The Enterprise Facilitation Method

AHED Enterprise facilitator, helping with banking challenges Yalu

What do the Enterprise facilitators NOT do?

There are a number of problems that will arise when facilitators enter communities and become available to help people. The methods we are using have well defined strategies to manage the main problems.

 

Do NOT encourage dependency thinking.

We know from experience that some people will want to take advantage of the facilitator, thinking the facilitator will be able to get them easy money or hoping the facilitator will create their idea without them having to put in their own sweat and work.

These problems do not just occur in Indigenous communities; this is how Ernesto Sirolli describes the ways some clients try to use facilitators from his experience in Balanda (mainstream) communities;

Clients may come to you thinking that:

• You have money to give them (welfare agent)

• You will grow their baby [their idea] for them (nurse)

• You will sell their invention (broker)

• You will make them rich without them doing anything (lottery commission)

To avoid this kind of dependency thinking the facilitator must be disciplined to follow these rules:

  1. Never initiate contact with a client

  2. Never seek to motivate a client to action

  3. Work only with a client who is passionate enough to want to work to make their idea happen.

  4. Never allow the client to think that the facilitator has any special power or authority.

The facilitators will wait for local people to request help; they do not go out and find people to help. If they were to go out offering to help, this would put all the responsibility on the facilitator and they would become like a parent looking after a child. The facilitator and client must relate to each other as equals, as adults.

Facilitators will not do everything for the client. Facilitators will not chase up on clients. Clients must keep up contact with the facilitator and not expect the facilitator to always contact them. If clients do not do things to start their idea in their own time and space, then the facilitator cannot keep working with that person. This ensures that the client is truly motivated to turn their own dreams into reality.

Do NOT take over.

Often in Arnhem Land, Balanda start out working for the people but end up doing everything, with Yolŋu doing very little. To ensure that the local person or group remains foremost in the running of and participation in their enterprise, the facilitator must remember: they are  not any kind of saviour for this person, they are equals, and the enterprise must live or die based on the work of the visionary not the facilitator.
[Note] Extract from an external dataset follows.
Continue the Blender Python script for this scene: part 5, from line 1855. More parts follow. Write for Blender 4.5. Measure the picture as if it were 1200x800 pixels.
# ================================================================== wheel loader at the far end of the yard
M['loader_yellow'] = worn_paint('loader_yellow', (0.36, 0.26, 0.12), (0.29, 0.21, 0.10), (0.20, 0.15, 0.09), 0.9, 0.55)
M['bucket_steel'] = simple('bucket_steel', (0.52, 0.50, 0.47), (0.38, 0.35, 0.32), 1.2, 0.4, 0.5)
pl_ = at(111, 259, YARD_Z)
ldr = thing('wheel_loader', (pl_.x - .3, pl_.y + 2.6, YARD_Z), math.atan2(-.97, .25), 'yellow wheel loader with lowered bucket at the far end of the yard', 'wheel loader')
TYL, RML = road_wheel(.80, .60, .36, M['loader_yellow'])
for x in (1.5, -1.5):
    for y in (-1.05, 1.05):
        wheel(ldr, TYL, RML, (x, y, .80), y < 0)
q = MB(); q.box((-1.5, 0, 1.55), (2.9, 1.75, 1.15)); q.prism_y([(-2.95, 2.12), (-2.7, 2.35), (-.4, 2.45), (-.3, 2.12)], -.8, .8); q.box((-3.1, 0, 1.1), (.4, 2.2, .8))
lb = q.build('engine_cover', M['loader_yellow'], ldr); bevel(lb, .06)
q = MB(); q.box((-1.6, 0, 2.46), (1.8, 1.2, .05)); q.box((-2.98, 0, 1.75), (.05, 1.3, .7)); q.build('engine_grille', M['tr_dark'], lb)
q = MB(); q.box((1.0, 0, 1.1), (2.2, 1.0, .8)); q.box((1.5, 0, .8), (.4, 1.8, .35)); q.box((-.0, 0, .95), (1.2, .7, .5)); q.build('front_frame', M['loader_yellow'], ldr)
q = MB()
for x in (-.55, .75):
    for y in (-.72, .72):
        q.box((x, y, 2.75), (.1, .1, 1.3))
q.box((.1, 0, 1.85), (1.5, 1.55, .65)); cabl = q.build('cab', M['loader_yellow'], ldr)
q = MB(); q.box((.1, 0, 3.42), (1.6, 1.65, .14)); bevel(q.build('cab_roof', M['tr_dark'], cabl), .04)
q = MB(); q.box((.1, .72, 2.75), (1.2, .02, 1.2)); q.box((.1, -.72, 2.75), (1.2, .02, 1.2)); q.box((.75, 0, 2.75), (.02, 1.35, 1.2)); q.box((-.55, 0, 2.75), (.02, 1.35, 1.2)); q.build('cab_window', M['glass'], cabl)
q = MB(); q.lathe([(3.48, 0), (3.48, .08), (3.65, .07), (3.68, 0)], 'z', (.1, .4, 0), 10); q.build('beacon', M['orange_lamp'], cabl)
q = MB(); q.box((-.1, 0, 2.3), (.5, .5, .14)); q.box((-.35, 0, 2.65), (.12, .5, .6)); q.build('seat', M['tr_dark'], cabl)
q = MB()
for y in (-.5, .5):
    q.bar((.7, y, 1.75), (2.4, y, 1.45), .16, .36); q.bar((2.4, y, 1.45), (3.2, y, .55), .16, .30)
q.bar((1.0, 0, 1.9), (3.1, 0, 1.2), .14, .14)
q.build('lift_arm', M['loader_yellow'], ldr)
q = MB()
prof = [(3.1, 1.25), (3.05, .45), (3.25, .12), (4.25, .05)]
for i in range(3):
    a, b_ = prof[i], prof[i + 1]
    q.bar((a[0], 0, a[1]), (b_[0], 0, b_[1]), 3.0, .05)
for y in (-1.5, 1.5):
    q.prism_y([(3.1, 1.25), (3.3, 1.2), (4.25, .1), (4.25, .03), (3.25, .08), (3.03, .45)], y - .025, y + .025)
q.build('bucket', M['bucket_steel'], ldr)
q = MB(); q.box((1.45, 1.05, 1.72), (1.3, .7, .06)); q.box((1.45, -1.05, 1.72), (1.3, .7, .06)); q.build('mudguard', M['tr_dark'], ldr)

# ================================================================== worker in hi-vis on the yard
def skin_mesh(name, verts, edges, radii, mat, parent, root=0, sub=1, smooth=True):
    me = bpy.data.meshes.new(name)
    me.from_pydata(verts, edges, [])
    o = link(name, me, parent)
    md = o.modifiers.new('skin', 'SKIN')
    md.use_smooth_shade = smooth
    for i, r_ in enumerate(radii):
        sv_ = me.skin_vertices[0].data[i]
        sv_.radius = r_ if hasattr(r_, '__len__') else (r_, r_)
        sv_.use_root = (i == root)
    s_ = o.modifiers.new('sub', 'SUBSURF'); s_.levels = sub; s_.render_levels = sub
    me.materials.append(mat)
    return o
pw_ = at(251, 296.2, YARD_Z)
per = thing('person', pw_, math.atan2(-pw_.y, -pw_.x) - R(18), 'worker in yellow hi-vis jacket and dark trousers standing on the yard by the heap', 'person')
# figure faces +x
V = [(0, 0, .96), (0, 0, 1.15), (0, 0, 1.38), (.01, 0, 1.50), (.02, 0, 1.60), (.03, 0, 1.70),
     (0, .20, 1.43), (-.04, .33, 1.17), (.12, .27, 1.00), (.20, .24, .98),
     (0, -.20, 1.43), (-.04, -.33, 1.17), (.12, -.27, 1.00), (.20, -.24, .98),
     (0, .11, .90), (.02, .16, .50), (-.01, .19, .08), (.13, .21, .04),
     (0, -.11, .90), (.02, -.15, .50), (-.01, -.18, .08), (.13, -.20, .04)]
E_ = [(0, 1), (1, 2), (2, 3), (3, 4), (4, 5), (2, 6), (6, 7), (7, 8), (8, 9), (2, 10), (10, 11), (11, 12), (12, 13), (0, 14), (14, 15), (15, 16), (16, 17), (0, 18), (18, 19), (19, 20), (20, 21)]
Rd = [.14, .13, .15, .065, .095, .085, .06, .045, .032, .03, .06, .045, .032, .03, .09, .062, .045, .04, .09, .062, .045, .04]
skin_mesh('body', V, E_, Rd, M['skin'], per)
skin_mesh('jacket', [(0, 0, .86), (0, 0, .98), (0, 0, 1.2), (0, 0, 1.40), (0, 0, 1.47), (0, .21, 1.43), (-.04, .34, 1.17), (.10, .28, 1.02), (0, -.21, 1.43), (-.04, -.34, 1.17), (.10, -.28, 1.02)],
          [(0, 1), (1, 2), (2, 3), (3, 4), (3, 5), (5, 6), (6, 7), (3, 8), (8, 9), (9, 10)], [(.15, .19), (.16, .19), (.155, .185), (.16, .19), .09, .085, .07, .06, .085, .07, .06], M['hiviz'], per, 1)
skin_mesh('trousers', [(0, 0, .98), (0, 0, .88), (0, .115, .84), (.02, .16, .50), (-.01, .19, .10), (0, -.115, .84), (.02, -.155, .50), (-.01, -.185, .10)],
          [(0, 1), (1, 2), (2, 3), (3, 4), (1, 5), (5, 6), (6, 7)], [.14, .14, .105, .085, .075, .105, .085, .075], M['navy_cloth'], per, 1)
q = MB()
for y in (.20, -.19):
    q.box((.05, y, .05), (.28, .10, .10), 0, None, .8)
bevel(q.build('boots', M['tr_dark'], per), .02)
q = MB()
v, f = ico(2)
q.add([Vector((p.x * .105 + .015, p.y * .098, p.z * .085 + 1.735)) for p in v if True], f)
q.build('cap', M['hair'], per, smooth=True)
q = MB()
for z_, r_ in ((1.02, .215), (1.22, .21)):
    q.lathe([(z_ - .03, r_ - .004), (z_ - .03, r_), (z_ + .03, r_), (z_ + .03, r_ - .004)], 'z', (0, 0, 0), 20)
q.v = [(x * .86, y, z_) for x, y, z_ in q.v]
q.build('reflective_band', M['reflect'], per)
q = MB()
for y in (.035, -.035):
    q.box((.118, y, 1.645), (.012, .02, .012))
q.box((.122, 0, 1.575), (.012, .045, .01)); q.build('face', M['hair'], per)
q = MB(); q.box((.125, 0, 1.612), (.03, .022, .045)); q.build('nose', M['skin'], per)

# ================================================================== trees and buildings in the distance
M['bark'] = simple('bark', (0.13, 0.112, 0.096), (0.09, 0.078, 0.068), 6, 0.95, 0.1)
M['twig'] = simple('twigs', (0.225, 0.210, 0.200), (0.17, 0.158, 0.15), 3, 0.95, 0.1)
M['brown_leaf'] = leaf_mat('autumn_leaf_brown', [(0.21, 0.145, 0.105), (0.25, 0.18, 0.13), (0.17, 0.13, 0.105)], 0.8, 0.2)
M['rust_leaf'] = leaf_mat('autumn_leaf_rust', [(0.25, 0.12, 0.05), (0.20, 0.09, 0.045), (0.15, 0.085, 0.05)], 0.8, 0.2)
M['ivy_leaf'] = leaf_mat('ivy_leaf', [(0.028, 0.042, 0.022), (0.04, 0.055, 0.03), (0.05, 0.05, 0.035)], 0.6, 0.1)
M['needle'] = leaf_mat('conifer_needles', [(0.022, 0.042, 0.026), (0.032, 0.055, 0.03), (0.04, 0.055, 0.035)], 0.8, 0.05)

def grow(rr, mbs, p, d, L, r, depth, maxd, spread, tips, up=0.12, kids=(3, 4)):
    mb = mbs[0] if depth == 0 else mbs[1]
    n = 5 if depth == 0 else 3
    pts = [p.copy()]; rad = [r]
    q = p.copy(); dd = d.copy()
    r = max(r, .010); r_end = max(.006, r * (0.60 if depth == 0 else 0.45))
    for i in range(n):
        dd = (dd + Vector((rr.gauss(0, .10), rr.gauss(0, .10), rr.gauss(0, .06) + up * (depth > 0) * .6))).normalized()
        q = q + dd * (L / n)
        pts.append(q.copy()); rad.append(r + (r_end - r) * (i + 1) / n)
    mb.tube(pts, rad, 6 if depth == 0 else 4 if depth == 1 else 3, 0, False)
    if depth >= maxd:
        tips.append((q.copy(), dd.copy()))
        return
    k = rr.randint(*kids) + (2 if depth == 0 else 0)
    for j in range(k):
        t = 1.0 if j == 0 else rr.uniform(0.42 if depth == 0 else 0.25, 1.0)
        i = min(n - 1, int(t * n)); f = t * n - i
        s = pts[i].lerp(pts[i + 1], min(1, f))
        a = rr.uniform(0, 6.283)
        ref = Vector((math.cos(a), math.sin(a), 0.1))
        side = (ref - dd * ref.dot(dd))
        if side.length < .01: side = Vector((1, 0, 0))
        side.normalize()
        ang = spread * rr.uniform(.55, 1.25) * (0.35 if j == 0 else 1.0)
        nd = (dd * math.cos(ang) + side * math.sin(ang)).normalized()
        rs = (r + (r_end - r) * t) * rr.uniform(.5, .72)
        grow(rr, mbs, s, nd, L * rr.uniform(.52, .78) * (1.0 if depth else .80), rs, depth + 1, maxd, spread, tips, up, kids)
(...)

To prevent this from occurring, the facilitator must follow these rules:

  1. Never think that you have any special power or authority.
  2. Never become a shareholder, director, manager or any other active part in the daily operation of the enterprise.

The facilitator must never become an active part in the daily activity of any endeavour the people create, because if they do, they risk taking responsibility and control away from the client and they become less available to help others in the community.

Enterprise Facilitators must not think they have all the answers for the people; this will lead to attitudes such as paternalism, which will tempt the facilitator to unintentionally position themselves as superior to the client or do too much for the client.  The only thing the facilitator offers is a “caring, dedicated, listening service and a smart, go-get-it attitude” which is at the disposal of their clients. In Arnhem Land, a knowledge of the Balanda system is also required of facilitators to help the people, but in this, the facilitator is not a source of knowledge but a guide. We will not forget that the people themselves have a system that the facilitator does not understand, and that the facilitators will need the client to guide them through.